Written task
Pictures appear in the records below; write out everything else exactly.

Exercise input
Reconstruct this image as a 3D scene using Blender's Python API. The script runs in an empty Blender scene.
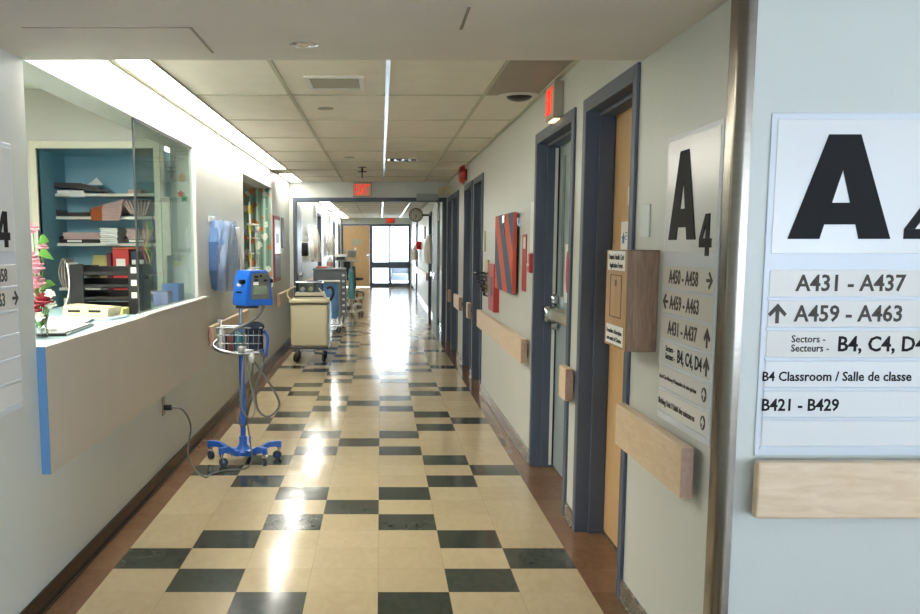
import bpy, bmesh, math, random
from mathutils import Vector, Matrix
random.seed(7)
C = bpy.context.scene.collection
R = math.radians
PI = math.pi

# ------------------------------------------------------------------ materials
def lin(h):
    h = h.lstrip('#')
    v = [int(h[i:i+2], 16)/255 for i in (0, 2, 4)]
    return tuple((c/12.92 if c <= .04045 else ((c+.055)/1.055)**2.4) for c in v) + (1,)

MATS = {}
def mat(name, col, rough=.5, metal=0.0, var=0.0, scale=8, bump=0.0, bscale=60, emit=0, trans=0, alpha=1, spec=None, stretch=None, coat=0):
    if name in MATS: return MATS[name]
    m = bpy.data.materials.new(name); m.use_nodes = True
    nt = m.node_tree; b = nt.nodes['Principled BSDF']
    c = lin(col)
    b.inputs['Base Color'].default_value = c
    b.inputs['Roughness'].default_value = rough
    b.inputs['Metallic'].default_value = metal
    if spec is not None: b.inputs['Specular IOR Level'].default_value = spec
    if coat: b.inputs['Coat Weight'].default_value = coat; b.inputs['Coat Roughness'].default_value = .08
    if trans: b.inputs['Transmission Weight'].default_value = trans
    if alpha < 1: b.inputs['Alpha'].default_value = alpha
    if emit:
        b.inputs['Emission Color'].default_value = c
        b.inputs['Emission Strength'].default_value = emit
    tc = nt.nodes.new('ShaderNodeTexCoord')
    src = tc.outputs['Object']
    if stretch:
        mp = nt.nodes.new('ShaderNodeMapping'); mp.inputs['Scale'].default_value = stretch
        nt.links.new(src, mp.inputs['Vector']); src = mp.outputs['Vector']
    if var:
        n = nt.nodes.new('ShaderNodeTexNoise'); n.inputs['Scale'].default_value = scale; n.inputs['Detail'].default_value = 5
        nt.links.new(src, n.inputs['Vector'])
        r = nt.nodes.new('ShaderNodeMapRange')
        r.inputs['From Min'].default_value = .3; r.inputs['From Max'].default_value = .7
        r.inputs['To Min'].default_value = 1-var; r.inputs['To Max'].default_value = 1+var*.6
        nt.links.new(n.outputs['Fac'], r.inputs['Value'])
        mx = nt.nodes.new('ShaderNodeVectorMath'); mx.operation = 'SCALE'
        mx.inputs[0].default_value = c[:3]
        nt.links.new(r.outputs['Result'], mx.inputs['Scale'])
        nt.links.new(mx.outputs['Vector'], b.inputs['Base Color'])
    if bump:
        n2 = nt.nodes.new('ShaderNodeTexNoise'); n2.inputs['Scale'].default_value = bscale; n2.inputs['Detail'].default_value = 3
        nt.links.new(tc.outputs['Object'], n2.inputs['Vector'])
        bp = nt.nodes.new('ShaderNodeBump'); bp.inputs['Strength'].default_value = bump; bp.inputs['Distance'].default_value = .01
        nt.links.new(n2.outputs['Fac'], bp.inputs['Height']); nt.links.new(bp.outputs['Normal'], b.inputs['Normal'])
    MATS[name] = m
    return m

def M(nt, op, a, b=None):
    n = nt.nodes.new('ShaderNodeMath'); n.operation = op
    for i, v in enumerate((a, b)):
        if v is None: continue
        if isinstance(v, (int, float)): n.inputs[i].default_value = v
        else: nt.links.new(v, n.inputs[i])
    return n.outputs[0]

def mixc(nt, fac, a, b):
    n = nt.nodes.new('ShaderNodeMix'); n.data_type = 'RGBA'
    for s, v in ((n.inputs[0], fac), (n.inputs[6], a), (n.inputs[7], b)):
        if isinstance(v, (int, float, tuple)): s.default_value = v
        else: nt.links.new(v, s)
    return n.outputs[2]

def floor_mat():
    m = bpy.data.materials.new('vinyl_tiles'); m.use_nodes = True
    nt = m.node_tree; b = nt.nodes['Principled BSDF']
    tc = nt.nodes.new('ShaderNodeTexCoord'); sp = nt.nodes.new('ShaderNodeSeparateXYZ')
    nt.links.new(tc.outputs['Object'], sp.inputs[0])
    T = .3048
    u = M(nt, 'DIVIDE', M(nt, 'ADD', sp.outputs[0], 1.2325), T)
    v = M(nt, 'DIVIDE', M(nt, 'SUBTRACT', sp.outputs[1], 4.017), T)
    cu, cv = M(nt, 'FLOOR', u), M(nt, 'FLOOR', v)
    mm = M(nt, 'FLOORED_MODULO' if False else 'MODULO', M(nt, 'ADD', cv, 596), 6)      # (row-4) mod 6, kept positive
    dist = M(nt, 'MINIMUM', mm, M(nt, 'SUBTRACT', 6, mm))
    off = M(nt, 'ABSOLUTE', M(nt, 'SUBTRACT', cu, 3))
    black = M(nt, 'COMPARE', off, dist); nt.nodes[-1].inputs[2].default_value = .1
    isin = M(nt, 'MULTIPLY', M(nt, 'GREATER_THAN', cu, -.5), M(nt, 'LESS_THAN', cu, 6.5))
    # colour variation
    cmb = nt.nodes.new('ShaderNodeCombineXYZ'); nt.links.new(cu, cmb.inputs[0]); nt.links.new(cv, cmb.inputs[1])
    wn = nt.nodes.new('ShaderNodeTexWhiteNoise'); nt.links.new(cmb.outputs[0], wn.inputs['Vector'])
    ns = nt.nodes.new('ShaderNodeTexNoise'); ns.inputs['Scale'].default_value = 14; ns.inputs['Detail'].default_value = 8; ns.inputs['Distortion'].default_value = 1.5
    mp = nt.nodes.new('ShaderNodeMapping'); mp.inputs['Scale'].default_value = (1, .5, 1)
    nt.links.new(tc.outputs['Object'], mp.inputs[0]); nt.links.new(mp.outputs[0], ns.inputs['Vector'])
    f = M(nt, 'ADD', M(nt, 'MULTIPLY', wn.outputs['Value'], .35), M(nt, 'MULTIPLY', ns.outputs['Fac'], .8))
    beige = mixc(nt, f, lin('#9E8D70'), lin('#B5A687'))
    blk = mixc(nt, f, lin('#2A2F29'), lin('#454B43'))
    brn = mixc(nt, f, lin('#5B4230'), lin('#7C5F47'))
    c1 = mixc(nt, black, beige, blk)
    fu, fv = M(nt, 'FRACT', u), M(nt, 'FRACT', v)
    def edge(t): return M(nt, 'LESS_THAN', M(nt, 'MINIMUM', t, M(nt, 'SUBTRACT', 1, t)), .005)
    seam = M(nt, 'MAXIMUM', edge(fu), edge(fv))
    c1 = mixc(nt, M(nt, 'MULTIPLY', seam, .35), c1, lin('#6B5A42'))
    c2 = mixc(nt, isin, brn, c1)
    nt.links.new(c2, b.inputs['Base Color'])
    n3 = nt.nodes.new('ShaderNodeTexNoise'); n3.inputs['Scale'].default_value = 3.5; n3.inputs['Detail'].default_value = 4
    nt.links.new(tc.outputs['Object'], n3.inputs['Vector'])
    nt.links.new(M(nt, 'ADD', M(nt, 'MULTIPLY', n3.outputs['Fac'], .14), .07), b.inputs['Roughness'])
    n4 = nt.nodes.new('ShaderNodeTexNoise'); n4.inputs['Scale'].default_value = 5; n4.inputs['Detail'].default_value = 2
    nt.links.new(tc.outputs['Object'], n4.inputs['Vector'])
    bp = nt.nodes.new('ShaderNodeBump'); bp.inputs['Strength'].default_value = .35; bp.inputs['Distance'].default_value = .005
    nt.links.new(n4.outputs['Fac'], bp.inputs['Height']); nt.links.new(bp.outputs[0], b.inputs['Normal'])
    b.inputs['Specular IOR Level'].default_value = .1
    return m

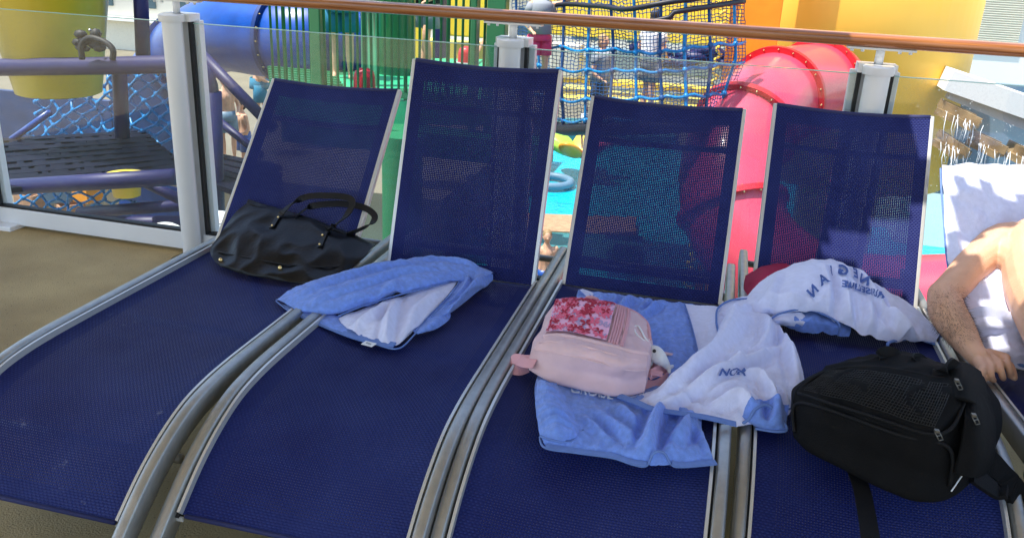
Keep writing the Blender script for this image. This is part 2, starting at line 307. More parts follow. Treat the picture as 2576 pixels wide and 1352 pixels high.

Result of this task
Reconstruct this image as a 3D scene using Blender's Python API. The script runs in an empty Blender scene.
import bpy, bmesh, math, random
from mathutils import Vector, Matrix
random.seed(7)
C = bpy.context.scene.collection
R = math.radians
PI = math.pi

# ------------------------------------------------------------------ materials
def lin(h):
    h = h.lstrip('#')
    v = [int(h[i:i+2], 16)/255 for i in (0, 2, 4)]
    return tuple((c/12.92 if c <= .04045 else ((c+.055)/1.055)**2.4) for c in v) + (1,)

MATS = {}
def mat(name, col, rough=.5, metal=0.0, var=0.0, scale=8, bump=0.0, bscale=60, emit=0, trans=0, alpha=1, spec=None, stretch=None, coat=0):
    if name in MATS: return MATS[name]
    m = bpy.data.materials.new(name); m.use_nodes = True
    nt = m.node_tree; b = nt.nodes['Principled BSDF']
    c = lin(col)
    b.inputs['Base Color'].default_value = c
    b.inputs['Roughness'].default_value = rough
    b.inputs['Metallic'].default_value = metal
    if spec is not None: b.inputs['Specular IOR Level'].default_value = spec
    if coat: b.inputs['Coat Weight'].default_value = coat; b.inputs['Coat Roughness'].default_value = .08
    if trans: b.inputs['Transmission Weight'].default_value = trans
    if alpha < 1: b.inputs['Alpha'].default_value = alpha
    if emit:
        b.inputs['Emission Color'].default_value = c
        b.inputs['Emission Strength'].default_value = emit
    tc = nt.nodes.new('ShaderNodeTexCoord')
    src = tc.outputs['Object']
    if stretch:
        mp = nt.nodes.new('ShaderNodeMapping'); mp.inputs['Scale'].default_value = stretch
        nt.links.new(src, mp.inputs['Vector']); src = mp.outputs['Vector']
    if var:
        n = nt.nodes.new('ShaderNodeTexNoise'); n.inputs['Scale'].default_value = scale; n.inputs['Detail'].default_value = 5
        nt.links.new(src, n.inputs['Vector'])
        r = nt.nodes.new('ShaderNodeMapRange')
        r.inputs['From Min'].default_value = .3; r.inputs['From Max'].default_value = .7
        r.inputs['To Min'].default_value = 1-var; r.inputs['To Max'].default_value = 1+var*.6
        nt.links.new(n.outputs['Fac'], r.inputs['Value'])
        mx = nt.nodes.new('ShaderNodeVectorMath'); mx.operation = 'SCALE'
        mx.inputs[0].default_value = c[:3]
        nt.links.new(r.outputs['Result'], mx.inputs['Scale'])
        nt.links.new(mx.outputs['Vector'], b.inputs['Base Color'])
    if bump:
        n2 = nt.nodes.new('ShaderNodeTexNoise'); n2.inputs['Scale'].default_value = bscale; n2.inputs['Detail'].default_value = 3
        nt.links.new(tc.outputs['Object'], n2.inputs['Vector'])
        bp = nt.nodes.new('ShaderNodeBump'); bp.inputs['Strength'].default_value = bump; bp.inputs['Distance'].default_value = .01
        nt.links.new(n2.outputs['Fac'], bp.inputs['Height']); nt.links.new(bp.outputs['Normal'], b.inputs['Normal'])
    MATS[name] = m
    return m

def M(nt, op, a, b=None):
    n = nt.nodes.new('ShaderNodeMath'); n.operation = op
    for i, v in enumerate((a, b)):
        if v is None: continue
        if isinstance(v, (int, float)): n.inputs[i].default_value = v
        else: nt.links.new(v, n.inputs[i])
    return n.outputs[0]

def mixc(nt, fac, a, b):
    n = nt.nodes.new('ShaderNodeMix'); n.data_type = 'RGBA'
    for s, v in ((n.inputs[0], fac), (n.inputs[6], a), (n.inputs[7], b)):
        if isinstance(v, (int, float, tuple)): s.default_value = v
        else: nt.links.new(v, s)
    return n.outputs[2]

def floor_mat():
    m = bpy.data.materials.new('vinyl_tiles'); m.use_nodes = True
    nt = m.node_tree; b = nt.nodes['Principled BSDF']
    tc = nt.nodes.new('ShaderNodeTexCoord'); sp = nt.nodes.new('ShaderNodeSeparateXYZ')
    nt.links.new(tc.outputs['Object'], sp.inputs[0])
    T = .3048
    u = M(nt, 'DIVIDE', M(nt, 'ADD', sp.outputs[0], 1.2325), T)
    v = M(nt, 'DIVIDE', M(nt, 'SUBTRACT', sp.outputs[1], 4.017), T)
    cu, cv = M(nt, 'FLOOR', u), M(nt, 'FLOOR', v)
    mm = M(nt, 'FLOORED_MODULO' if False else 'MODULO', M(nt, 'ADD', cv, 596), 6)      # (row-4) mod 6, kept positive
    dist = M(nt, 'MINIMUM', mm, M(nt, 'SUBTRACT', 6, mm))
    off = M(nt, 'ABSOLUTE', M(nt, 'SUBTRACT', cu, 3))
    black = M(nt, 'COMPARE', off, dist); nt.nodes[-1].inputs[2].default_value = .1
    isin = M(nt, 'MULTIPLY', M(nt, 'GREATER_THAN', cu, -.5), M(nt, 'LESS_THAN', cu, 6.5))
    # colour variation
    cmb = nt.nodes.new('ShaderNodeCombineXYZ'); nt.links.new(cu, cmb.inputs[0]); nt.links.new(cv, cmb.inputs[1])
    wn = nt.nodes.new('ShaderNodeTexWhiteNoise'); nt.links.new(cmb.outputs[0], wn.inputs['Vector'])
    ns = nt.nodes.new('ShaderNodeTexNoise'); ns.inputs['Scale'].default_value = 14; ns.inputs['Detail'].default_value = 8; ns.inputs['Distortion'].default_value = 1.5
    mp = nt.nodes.new('ShaderNodeMapping'); mp.inputs['Scale'].default_value = (1, .5, 1)
    nt.links.new(tc.outputs['Object'], mp.inputs[0]); nt.links.new(mp.outputs[0], ns.inputs['Vector'])
    f = M(nt, 'ADD', M(nt, 'MULTIPLY', wn.outputs['Value'], .35), M(nt, 'MULTIPLY', ns.outputs['Fac'], .8))
    beige = mixc(nt, f, lin('#9E8D70'), lin('#B5A687'))
    blk = mixc(nt, f, lin('#2A2F29'), lin('#454B43'))
    brn = mixc(nt, f, lin('#5B4230'), lin('#7C5F47'))
    c1 = mixc(nt, black, beige, blk)
    fu, fv = M(nt, 'FRACT', u), M(nt, 'FRACT', v)
    def edge(t): return M(nt, 'LESS_THAN', M(nt, 'MINIMUM', t, M(nt, 'SUBTRACT', 1, t)), .005)
    seam = M(nt, 'MAXIMUM', edge(fu), edge(fv))
    c1 = mixc(nt, M(nt, 'MULTIPLY', seam, .35), c1, lin('#6B5A42'))
    c2 = mixc(nt, isin, brn, c1)
    nt.links.new(c2, b.inputs['Base Color'])
    n3 = nt.nodes.new('ShaderNodeTexNoise'); n3.inputs['Scale'].default_value = 3.5; n3.inputs['Detail'].default_value = 4
    nt.links.new(tc.outputs['Object'], n3.inputs['Vector'])
    nt.links.new(M(nt, 'ADD', M(nt, 'MULTIPLY', n3.outputs['Fac'], .14), .07), b.inputs['Roughness'])
    n4 = nt.nodes.new('ShaderNodeTexNoise'); n4.inputs['Scale'].default_value = 5; n4.inputs['Detail'].default_value = 2
    nt.links.new(tc.outputs['Object'], n4.inputs['Vector'])
    bp = nt.nodes.new('ShaderNodeBump'); bp.inputs['Strength'].default_value = .35; bp.inputs['Distance'].default_value = .005
    nt.links.new(n4.outputs['Fac'], bp.inputs['Height']); nt.links.new(bp.outputs[0], b.inputs['Normal'])
    b.inputs['Specular IOR Level'].default_value = .1
    return m

Keep writing the Blender script for this image. This is part 2, starting at line 307. More parts follow. Treat the picture as 2576 pixels wide and 1352 pixels high.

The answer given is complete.